Present the data once more in exactly its original form.

"""

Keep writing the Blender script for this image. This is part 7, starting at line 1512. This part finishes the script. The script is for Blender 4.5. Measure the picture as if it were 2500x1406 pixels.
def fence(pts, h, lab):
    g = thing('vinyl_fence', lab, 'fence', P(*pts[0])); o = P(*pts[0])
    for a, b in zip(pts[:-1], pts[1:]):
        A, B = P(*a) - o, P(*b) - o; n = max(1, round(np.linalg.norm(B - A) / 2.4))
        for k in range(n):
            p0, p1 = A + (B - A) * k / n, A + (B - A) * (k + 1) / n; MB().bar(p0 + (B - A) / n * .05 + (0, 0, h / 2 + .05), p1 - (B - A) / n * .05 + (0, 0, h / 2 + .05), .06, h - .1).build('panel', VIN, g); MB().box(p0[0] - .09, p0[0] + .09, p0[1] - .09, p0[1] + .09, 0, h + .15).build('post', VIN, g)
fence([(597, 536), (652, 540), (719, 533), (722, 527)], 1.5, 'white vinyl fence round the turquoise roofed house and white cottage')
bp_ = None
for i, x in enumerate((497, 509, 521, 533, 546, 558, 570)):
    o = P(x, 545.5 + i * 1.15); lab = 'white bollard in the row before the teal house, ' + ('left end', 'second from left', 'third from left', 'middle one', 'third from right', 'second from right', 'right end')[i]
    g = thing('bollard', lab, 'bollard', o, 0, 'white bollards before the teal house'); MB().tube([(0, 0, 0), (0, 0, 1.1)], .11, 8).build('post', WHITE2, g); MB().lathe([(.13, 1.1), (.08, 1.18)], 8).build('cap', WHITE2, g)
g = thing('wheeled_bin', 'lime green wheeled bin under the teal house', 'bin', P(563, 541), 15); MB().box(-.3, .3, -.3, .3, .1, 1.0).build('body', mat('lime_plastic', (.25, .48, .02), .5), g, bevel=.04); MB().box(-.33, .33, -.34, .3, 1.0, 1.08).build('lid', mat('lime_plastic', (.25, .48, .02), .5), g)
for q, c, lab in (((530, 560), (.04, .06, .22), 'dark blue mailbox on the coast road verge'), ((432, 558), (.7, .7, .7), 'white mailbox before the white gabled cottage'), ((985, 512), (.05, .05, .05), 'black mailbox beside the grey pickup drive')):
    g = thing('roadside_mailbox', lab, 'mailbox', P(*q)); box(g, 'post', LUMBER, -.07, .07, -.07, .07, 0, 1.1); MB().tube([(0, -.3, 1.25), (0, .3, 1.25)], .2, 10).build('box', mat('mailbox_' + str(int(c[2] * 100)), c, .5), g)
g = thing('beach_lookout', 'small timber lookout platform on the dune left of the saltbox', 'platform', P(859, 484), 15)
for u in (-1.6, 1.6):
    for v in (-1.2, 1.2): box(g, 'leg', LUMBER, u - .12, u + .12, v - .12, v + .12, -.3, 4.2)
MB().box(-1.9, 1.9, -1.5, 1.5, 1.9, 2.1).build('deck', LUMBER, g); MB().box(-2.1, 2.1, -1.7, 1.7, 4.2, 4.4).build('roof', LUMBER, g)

"""

▶ _Written answer_
Keep writing the Blender script for this image. This is part 7, starting at line 1512. This part finishes the script. The script is for Blender 4.5. Measure the picture as if it were 2500x1406 pixels.
def fence(pts, h, lab):
    g = thing('vinyl_fence', lab, 'fence', P(*pts[0])); o = P(*pts[0])
    for a, b in zip(pts[:-1], pts[1:]):
        A, B = P(*a) - o, P(*b) - o; n = max(1, round(np.linalg.norm(B - A) / 2.4))
        for k in range(n):
            p0, p1 = A + (B - A) * k / n, A + (B - A) * (k + 1) / n; MB().bar(p0 + (B - A) / n * .05 + (0, 0, h / 2 + .05), p1 - (B - A) / n * .05 + (0, 0, h / 2 + .05), .06, h - .1).build('panel', VIN, g); MB().box(p0[0] - .09, p0[0] + .09, p0[1] - .09, p0[1] + .09, 0, h + .15).build('post', VIN, g)
fence([(597, 536), (652, 540), (719, 533), (722, 527)], 1.5, 'white vinyl fence round the turquoise roofed house and white cottage')
bp_ = None
for i, x in enumerate((497, 509, 521, 533, 546, 558, 570)):
    o = P(x, 545.5 + i * 1.15); lab = 'white bollard in the row before the teal house, ' + ('left end', 'second from left', 'third from left', 'middle one', 'third from right', 'second from right', 'right end')[i]
    g = thing('bollard', lab, 'bollard', o, 0, 'white bollards before the teal house'); MB().tube([(0, 0, 0), (0, 0, 1.1)], .11, 8).build('post', WHITE2, g); MB().lathe([(.13, 1.1), (.08, 1.18)], 8).build('cap', WHITE2, g)
g = thing('wheeled_bin', 'lime green wheeled bin under the teal house', 'bin', P(563, 541), 15); MB().box(-.3, .3, -.3, .3, .1, 1.0).build('body', mat('lime_plastic', (.25, .48, .02), .5), g, bevel=.04); MB().box(-.33, .33, -.34, .3, 1.0, 1.08).build('lid', mat('lime_plastic', (.25, .48, .02), .5), g)
for q, c, lab in (((530, 560), (.04, .06, .22), 'dark blue mailbox on the coast road verge'), ((432, 558), (.7, .7, .7), 'white mailbox before the white gabled cottage'), ((985, 512), (.05, .05, .05), 'black mailbox beside the grey pickup drive')):
    g = thing('roadside_mailbox', lab, 'mailbox', P(*q)); box(g, 'post', LUMBER, -.07, .07, -.07, .07, 0, 1.1); MB().tube([(0, -.3, 1.25), (0, .3, 1.25)], .2, 10).build('box', mat('mailbox_' + str(int(c[2] * 100)), c, .5), g)
g = thing('beach_lookout', 'small timber lookout platform on the dune left of the saltbox', 'platform', P(859, 484), 15)
for u in (-1.6, 1.6):
    for v in (-1.2, 1.2): box(g, 'leg', LUMBER, u - .12, u + .12, v - .12, v + .12, -.3, 4.2)
MB().box(-1.9, 1.9, -1.5, 1.5, 1.9, 2.1).build('deck', LUMBER, g); MB().box(-2.1, 2.1, -1.7, 1.7, 4.2, 4.4).build('roof', LUMBER, g)